* START *
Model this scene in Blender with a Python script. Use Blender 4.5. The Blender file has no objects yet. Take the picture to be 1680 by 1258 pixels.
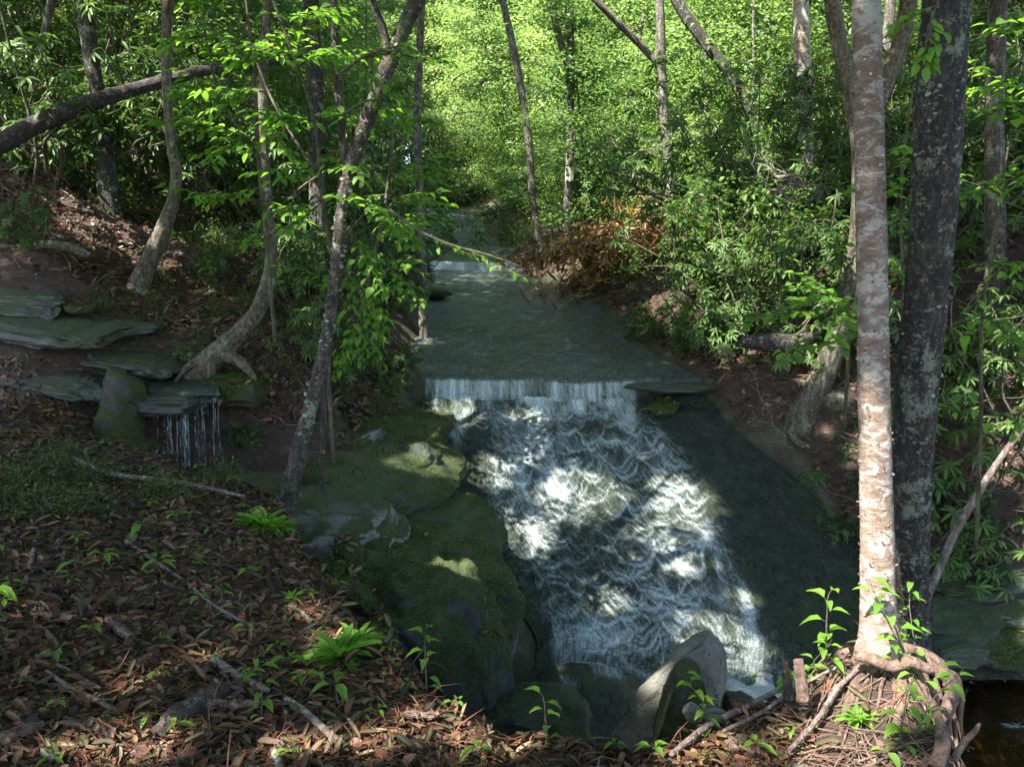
import bpy, math, random
import numpy as np
from mathutils import Vector, Matrix
random.seed(7)
RNG = np.random.default_rng(11)
SC = bpy.context.scene
COL = SC.collection
W0, H0, F = 1680.0, 1258.0, 1398.0
EYE = np.array([0.0, 0.0, 1.7])
PITCH = math.radians(8)
cP, sP = math.cos(PITCH), math.sin(PITCH)

# ------------------------------------------------------------------ camera / light
cam_d = bpy.data.cameras.new('camera'); cam = bpy.data.objects.new('camera', cam_d); COL.objects.link(cam)
cam.location = EYE; cam.rotation_euler = (math.radians(90) - PITCH, 0, 0)
cam_d.sensor_width = 36; cam_d.lens = 30.0; cam_d.clip_end = 600; cam_d.clip_start = 0.05
SC.camera = cam
SUN = np.array([-0.58, -0.48, 0.97]); SUN = SUN / np.linalg.norm(SUN)      # direction towards the sun
wd = bpy.data.worlds.new('World'); SC.world = wd; wd.use_nodes = True
nt = wd.node_tree
bg = nt.nodes['Background']
sky = nt.nodes.new('ShaderNodeTexSky'); sky.sky_type = 'NISHITA'; sky.sun_disc = False
sky.sun_elevation = math.asin(SUN[2]); sky.sun_rotation = math.atan2(SUN[0], SUN[1])
nt.links.new(sky.outputs[0], bg.inputs[0]); bg.inputs[1].default_value = 0.11
sl = bpy.data.lights.new('sun', 'SUN'); sl.energy = 5.0; sl.angle = math.radians(0.55); sl.color = (1.0, 0.95, 0.87)
so = bpy.data.objects.new('sun', sl); COL.objects.link(so)
so.rotation_euler = Vector(tuple(SUN)).to_track_quat('Z', 'Y').to_euler(); so.location = (0, 0, 40)
SC.view_settings.view_transform = 'Standard'; SC.view_settings.look = 'None'
SC.view_settings.exposure = 2.55; SC.view_settings.gamma = 1
SC.render.engine = 'CYCLES'
cy = SC.cycles
cy.max_bounces = 5; cy.diffuse_bounces = 3; cy.glossy_bounces = 2; cy.transmission_bounces = 3; cy.adaptive_threshold = 0.02; cy.transparent_max_bounces = 6
cy.use_denoising = True
cy.sample_clamp_indirect = 6.0
try: cy.denoiser = 'OPENIMAGEDENOISE'
except Exception: pass

def tab(pts):
    xs, ys = zip(*pts); return lambda v: np.interp(v, xs, ys)
# ------------------------------------------------------------------ pixel -> world while laying out
def ray(px, py):
    u = (px - W0 / 2) / F; v = (H0 / 2 - py) / F
    return np.array([u, cP + sP * v, -sP + cP * v])
DEPTH = tab([(0, 0), (7.6, 7.6), (13, 10.6), (26, 21.2), (120, 97.8)])      # layout depth numbers -> metres forward
def pix(px, py, Y):
    d = ray(px, py); Y = float(DEPTH(Y)); return EYE + d * (Y / d[1])
def gpix(px, py, y0=1.5, y1=90):
    d = ray(px, py); Y = np.arange(y0, y1, 0.02)
    P = EYE[None] + d[None] * (Y / d[1])[:, None]
    hit = np.nonzero(P[:, 2] < height(P[:, 0], P[:, 1]))[0]
    if len(hit) == 0: return P[-1]
    p = P[hit[0]]; p[2] = float(height(p[0:1], p[1:2])[0]); return p

# ------------------------------------------------------------------ noise
def _h(ix, iy, iz, s):
    n = (ix * 374761393 + iy * 668265263 + iz * 2147483647 + s * 1274126177) & 0x7fffffff
    n = ((n ^ (n >> 13)) * 1274126177) & 0x7fffffff
    n = ((n ^ (n >> 16)) * 668265263) & 0x7fffffff
    return ((n ^ (n >> 15)) & 0xffffff) / 0xffffff * 2 - 1
def vn(x, y, z=None, s=0):
    flat = z is None
    x = np.asarray(x, float); y = np.asarray(y, float); z = np.zeros_like(x) if z is None else np.asarray(z, float)
    fx, fy, fz = np.floor(x), np.floor(y), np.floor(z)
    ix, iy, iz = fx.astype(np.int64), fy.astype(np.int64), fz.astype(np.int64)
    a, b, c = x - fx, y - fy, z - fz
    a = a * a * a * (a * (a * 6 - 15) + 10); b = b * b * b * (b * (b * 6 - 15) + 10); c = c * c * c * (c * (c * 6 - 15) + 10)
    r = 0
    for dx in (0, 1):
        for dy in (0, 1):
            for dz in ((0,) if flat else (0, 1)):
                r = r + _h(ix + dx, iy + dy, iz + dz, s) * np.where(dx, a, 1 - a) * np.where(dy, b, 1 - b) * np.where(dz, c, 1 - c)
    return r
def fbm(x, y, z=None, o=4, s=0):
    r = 0; amp = 0.5; k = 1.0
    for i in range(o):
        r = r + amp * vn(np.asarray(x) * k, np.asarray(y) * k, None if z is None else np.asarray(z) * k, s + i * 17)
        amp *= .5; k *= 2.03
    return r
def sstep(a, b, x):
    t = np.clip((np.asarray(x, float) - a) / (b - a), 0, 1); return t * t * (3 - 2 * t)

# ------------------------------------------------------------------ the stream
XL = tab([(5.5, .1), (6.6, .15), (7.77, .22), (8.29, -.1), (9.01, -.67), (10.19, -1.11), (10.6, -1.16), (11.4, -1.43), (13.9, -1.63), (16.3, -1.75), (18.75, -1.71), (21.2, -2.24), (27.7, -3.18), (34.2, -3.75), (39.1, -6.5), (48.9, -13)])
XR = tab([(5.5, 9), (7.2, 7.6), (7.6, 6.4), (8.03, 5.1), (8.37, 4.4), (8.87, 3.76), (9.6, 3.25), (10.2, 2.8), (10.6, 2.61), (11.74, 2.2), (13.9, 1.96), (16.3, 1.67), (17.9, 1.14), (20.1, .49), (21.4, .31), (24.5, -.08), (29.2, -.82), (34.2, -1.3), (39.1, -3.67), (48.9, -9.8)])
ZS0 = tab([(4.5, -2.9), (6.4, -2.75), (7.1, -2.35), (7.6, -2.0), (8.3, -1.53), (9.2, -.90), (10.40, -.02), (10.5, .05), (10.585, .215), (10.6, .24), (12.2, .444), (16.3, .966), (21.2, 1.51), (21.33, 1.7), (24.5, 2.19), (29.35, 2.96), (34.2, 3.78), (48.9, 6.0), (73.4, 9.3), (110, 14)])
def lipshift(x): return 0.14 * vn(np.asarray(x) * 1.1, np.asarray(x) * 0 + 3.3, s=5) + .06 * vn(np.asarray(x) * 3.3, np.asarray(x) * 0 + 7.3, s=6)
def zbed(x, y):
    x = np.asarray(x, float); y = np.asarray(y, float)
    near = np.exp(-((y - 10.6) / 1.3) ** 2) + np.exp(-((y - 21.27) / 1.3) ** 2)
    z = ZS0(y + lipshift(x) * near)
    wl, wr = XL(y), XR(y)
    t = np.clip((x - wl) / (wr - wl), -.5, 1.5)
    z = z + .04 * (2 * t - 1) ** 2 * sstep(8.5, 10, y)
    rough = sstep(6.8, 7.6, y)
    z = z + rough * (.05 * fbm(x * .55, y * .55, o=3, s=3) + .012 * fbm(x * 3, y * 3, o=3, s=9))
    # rounded rock at the toe that the water pours over
    d2 = ((x - .55) / 1.05) ** 2 + ((y - 6.55) / .95) ** 2
    hump = -1.62 - .62 * d2 + .05 * fbm(x * 2, y * 2, o=3, s=21)
    z = np.where(d2 < 2.2, np.maximum(z, hump), z)
    return z

def sdist(poly):
    P = np.array(poly, float); A = P; B = np.roll(P, -1, 0)
    def f(x, y):
        x = np.asarray(x, float); y = np.asarray(y, float)
        best = np.full(x.shape, 1e9); ins = np.zeros(x.shape, bool)
        for (ax, ay), (bx, by) in zip(A, B):
            ex, ey = bx - ax, by - ay
            t = np.clip(((x - ax) * ex + (y - ay) * ey) / (ex * ex + ey * ey), 0, 1)
            best = np.minimum(best, (x - ax - t * ex) ** 2 + (y - ay - t * ey) ** 2)
            c = ((ay > y) != (by > y)) & (x < (bx - ax) * (y - ay) / (by - ay + 1e-12) + ax)
            ins ^= c
        d = np.sqrt(best); return np.where(ins, d, -d)
    return f
FGPOLY = [(1.42, -3.0), (1.45, 2.2), (1.56, 2.8), (1.78, 3.4), (1.7, 3.72), (1.33, 3.54), (0.98, 3.3), (0.75, 3.16), (0.35, 3.12), (0.0, 3.1), (-0.3, 3.25), (-0.6, 3.85), (-0.85, 4.4), (-1.4, 5.15), (-1.75, 5.85), (-2.2, 6.4), (-2.9, 6.8), (-3.5, 7.1), (-4.3, 7.6), (-4.863, 7.878), (-5.852, 8.211), (-7.382, 8.489), (-25.879, 9.489), (-30, -3.0)]
FGD = sdist(FGPOLY)
LOW = np.array([(-1.4, 6.9, -0.42), (-1.076, 7.822, -0.568), (-0.7, 7.0, -1.1), (-0.2, 6.4, -1.75), (-2.0, 6.7, -0.35), (-2.6, 7.4, -0.78), (-3.227, 7.822, -0.744), (-3.02, 8.211, -0.612), (-2.327, 8.378, -0.208), (-1.549, 8.656, -0.104), (-2.032, 7.933, -0.428), (-2.631, 8.711, 0.248), (-3.254, 8.767, 0.489), (-4.209, 8.6, 0.803), (-5.36, 8.933, 1.414), (-7.643, 9.767, 2.294), (-3.497, 9.267, 1.044), (-4.234, 9.822, 1.404), (-2.588, 9.489, 0.881), (-1.841, 10.044, 0.444), (-1.491, 9.211, -0.011), (-1.107, 8.489, -0.422), (-4.288, 8.1, 0.509), (-5.69, 8.156, 0.894), (-4.0, 7.6, 0.1), (-7.822, 7.822, 1.211), (-10.0, 6.0, 1.0), (-0.8, 5.5, -1.6), (-0.2, 4.5, -2.4), (-1.0, 4.5, -1.6), (-1.6, 5.6, -0.9), (-2.5, 6.2, -0.5), (-3.303, 10.322, 1.576), (-5.708, 10.6, 2.271), (-1.957, 10.6, 0.885), (-5.176, 9.489, 1.743), (-10.044, 10.044, 2.956), (-13.032, 8.378, 2.165), (-14.0, 4.0, 1.2), (0.0, 3.0, -2.6), (-3.0, 4.0, -0.6), (-6.0, 5.0, 0.5)])
def _tps_fit(P):
    n = len(P); d = np.linalg.norm(P[:, None, :2] - P[None, :, :2], axis=2)
    K = np.where(d > 0, d * d * np.log(d + 1e-12), 0) + np.eye(n) * .02
    Q = np.c_[np.ones(n), P[:, :2]]
    M = np.block([[K, Q], [Q.T, np.zeros((3, 3))]])
    return np.linalg.solve(M, np.r_[P[:, 2], 0, 0, 0])
_tw = _tps_fit(LOW)
def zlow(x, y):
    x = np.asarray(x, float); y = np.asarray(y, float)
    sh = x.shape; x = np.clip(x.ravel(), -15, 1); y = np.clip(y.ravel(), 2, 14); n = len(LOW)
    r = _tw[n] + _tw[n + 1] * x + _tw[n + 2] * y
    for i in range(n):
        d2 = (x - LOW[i, 0]) ** 2 + (y - LOW[i, 1]) ** 2
        r = r + _tw[i] * .5 * d2 * np.log(d2 + 1e-12)
    return r.reshape(sh)
BANKR = tab([(-9, -.3), (-.25, -.12), (0, .0), (.13, .12), (.5, .42), (1.25, .8), (3.3, 1.55), (9, 3.8), (30, 11), (90, 26)])
BANKL = tab([(-9, -.3), (-.25, -.12), (0, .02), (.17, .25), (.6, .7), (1.1, .95), (2.9, 1.65), (5, 2.7), (11, 5.0), (30, 12), (90, 26)])
BANKF = tab([(-9, -.3), (-.25, -.12), (0, .0), (.2, .1), (1, .4), (3, .9), (8, 2.6), (30, 10), (90, 26)])
def height0(x, y):
    x = np.asarray(x, float); y = np.asarray(y, float)
    wl, wr = XL(y), XR(y); zs = ZS0(np.maximum(y, 6.9)); dl = wl - x; dr = x - wr
    wig = .16 * vn(x * .9, y * .9, s=31) + .08 * vn(x * 2.7, y * 2.7, s=32)
    far = sstep(19.5, 24.5, y)
    right = zs + (1 - far) * BANKR(dr + wig) + far * BANKF(dr + wig)
    left = zs + (1 - far) * BANKL(dl + wig) + far * BANKF(dl + wig)
    zl = zlow(x, y)
    wlow = 1 - sstep(9.5, 10.7, y)
    edge = sstep(-.1, .5, dl + wig * .5)
    left = left * (1 - wlow) + wlow * ((zs - .25) * (1 - edge) + zl * edge)
    mid = (wl + wr) / 2
    z = np.where(x > mid, right, left)
    z = np.where((y < 7.0) & (x > -.2), np.minimum(z, -2.75), z)
    z = z + .10 * fbm(x * .35, y * .35, o=3, s=41) * sstep(.3, 2, np.maximum(dl, dr)) + .035 * fbm(x * 1.7, y * 1.7, o=3, s=43)
    return z
def zfg(x, y):
    x = np.asarray(x, float); y = np.asarray(y, float)
    z = .075 * np.maximum(0, -x - .6) + .02 * np.maximum(0, y - 4)
    z = z + .16 * np.exp(-(((x - 1.58) / .30) ** 2 + ((y - 3.30) / .42) ** 2)) - .10 * np.exp(-(((x - .45) / .75) ** 2 + ((y - 3.0) / .5) ** 2))
    z = z + .10 * fbm(x * .6, y * .6, o=2, s=51) + .07 * fbm(x * 1.9, y * 1.9, o=4, s=53) * (1 - .6 * sstep(.3, 1, x))
    return z - .03
def height(x, y):
    x = np.asarray(x, float); y = np.asarray(y, float)
    d = FGD(x, y) + .07 * vn(x * 2.6, y * 2.6, s=61) + .03 * vn(x * 8, y * 8, s=62)
    m = sstep(-.30, .06, d)
    return height0(x, y) * (1 - m) + zfg(x, y) * m
def hz(x, y): return float(height(np.array([float(x)]), np.array([float(y)]))[0])
def normal_at(x, y, e=.05):
    gx = (height(x + e, y) - height(x - e, y)) / (2 * e); gy = (height(x, y + e) - height(x, y - e)) / (2 * e)
    n = np.stack([-gx, -gy, np.ones_like(gx)], -1); return n / np.linalg.norm(n, axis=-1, keepdims=True)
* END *
Take the material above from its first line through the line holding "except Exception: pass" and set it down exactly, without the pictures.

FINAL ANSWER.
Model this scene in Blender with a Python script. Use Blender 4.5. The Blender file has no objects yet. Take the picture to be 1680 by 1258 pixels.
import bpy, math, random
import numpy as np
from mathutils import Vector, Matrix
random.seed(7)
RNG = np.random.default_rng(11)
SC = bpy.context.scene
COL = SC.collection
W0, H0, F = 1680.0, 1258.0, 1398.0
EYE = np.array([0.0, 0.0, 1.7])
PITCH = math.radians(8)
cP, sP = math.cos(PITCH), math.sin(PITCH)

# ------------------------------------------------------------------ camera / light
cam_d = bpy.data.cameras.new('camera'); cam = bpy.data.objects.new('camera', cam_d); COL.objects.link(cam)
cam.location = EYE; cam.rotation_euler = (math.radians(90) - PITCH, 0, 0)
cam_d.sensor_width = 36; cam_d.lens = 30.0; cam_d.clip_end = 600; cam_d.clip_start = 0.05
SC.camera = cam
SUN = np.array([-0.58, -0.48, 0.97]); SUN = SUN / np.linalg.norm(SUN)      # direction towards the sun
wd = bpy.data.worlds.new('World'); SC.world = wd; wd.use_nodes = True
nt = wd.node_tree
bg = nt.nodes['Background']
sky = nt.nodes.new('ShaderNodeTexSky'); sky.sky_type = 'NISHITA'; sky.sun_disc = False
sky.sun_elevation = math.asin(SUN[2]); sky.sun_rotation = math.atan2(SUN[0], SUN[1])
nt.links.new(sky.outputs[0], bg.inputs[0]); bg.inputs[1].default_value = 0.11
sl = bpy.data.lights.new('sun', 'SUN'); sl.energy = 5.0; sl.angle = math.radians(0.55); sl.color = (1.0, 0.95, 0.87)
so = bpy.data.objects.new('sun', sl); COL.objects.link(so)
so.rotation_euler = Vector(tuple(SUN)).to_track_quat('Z', 'Y').to_euler(); so.location = (0, 0, 40)
SC.view_settings.view_transform = 'Standard'; SC.view_settings.look = 'None'
SC.view_settings.exposure = 2.55; SC.view_settings.gamma = 1
SC.render.engine = 'CYCLES'
cy = SC.cycles
cy.max_bounces = 5; cy.diffuse_bounces = 3; cy.glossy_bounces = 2; cy.transmission_bounces = 3; cy.adaptive_threshold = 0.02; cy.transparent_max_bounces = 6
cy.use_denoising = True
cy.sample_clamp_indirect = 6.0
try: cy.denoiser = 'OPENIMAGEDENOISE'
except Exception: pass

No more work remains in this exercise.